NTSB Identification: CEN11LA566
14 CFR Part 137: Agricultural
Accident occurred Wednesday, August 10, 2011 in Nelson, NE
Probable Cause Approval Date: 04/10/2013
Aircraft: AIR TRACTOR INC AT-400, registration: N3659N
Injuries: 1 Uninjured.

NTSB investigators may not have traveled in support of this investigation and used data provided by various sources to prepare this aircraft accident report.

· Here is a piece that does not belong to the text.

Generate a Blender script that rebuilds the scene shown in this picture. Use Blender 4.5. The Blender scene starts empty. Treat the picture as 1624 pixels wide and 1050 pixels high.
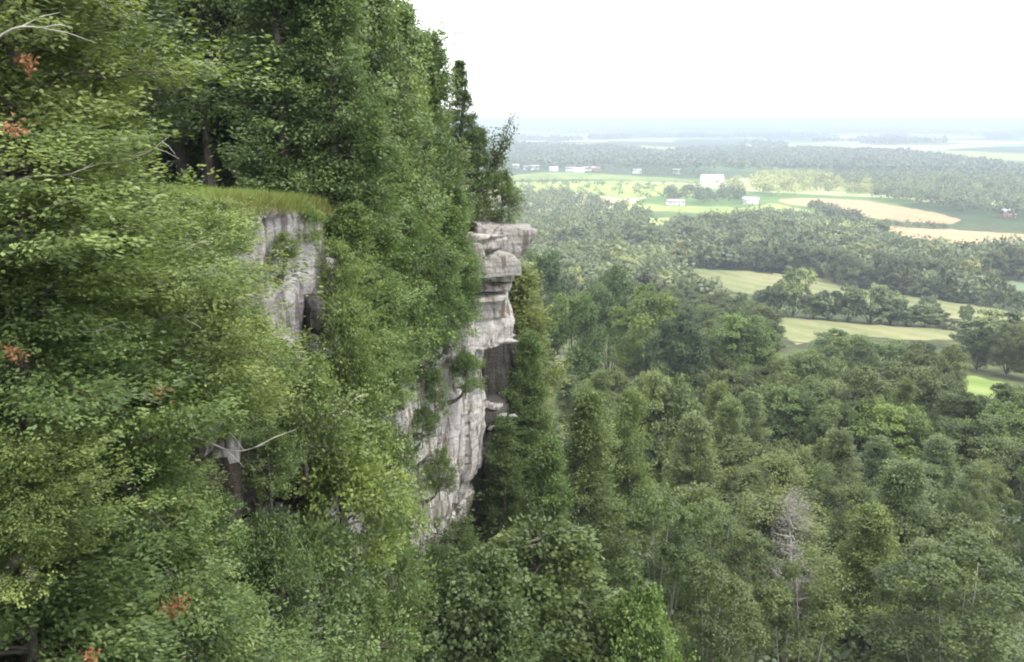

When the pilot was unable to reduce power normally for landing, he used the fuel cut-off lever to shut down the agricultural airplane's turbine engine. However, the pilot stated that he misjudged the airplane’s altitude and distance to the runway when he shut off fuel to the engine, and the airplane landed short of the runway. During postaccident examination, the fuel control unit failed the manufacturer's functional check. The unit was then disassembled, and the spool cap bearing and its associated hardware, including the cap containing the bearing outer race and the post with the bearing inner race, were found damaged. Metallurgical examination of the bearing races found embedded alumina particles. A historical review of the manufacturer's fuel control unit revealed a history of premature spool cap bearing failures in fuel control units installed on other turboprop engines, but not on the accident airplane’s make and model engine. These failures were attributed to high diamond content and other hard particle contamination and could result in fuel flow and power/torque fluctuations. However, no direct link could be established between the accident-related failure and previous failures in other turboprop engines. Although hard alumina particles were found, there was insufficient historical data to support that these particles had attributed to previous bearing failures in this engine. The cause of the spool cap bearing failure could not be determined.

The National Transportation Safety Board determines the probable cause(s) of this accident to be:

Failure of the fuel control unit's spool cap bearing for reasons that could not be determined during extensive postaccident examination, and the pilot’s decision to shut the engine down without sufficient altitude and distance to reach the runway.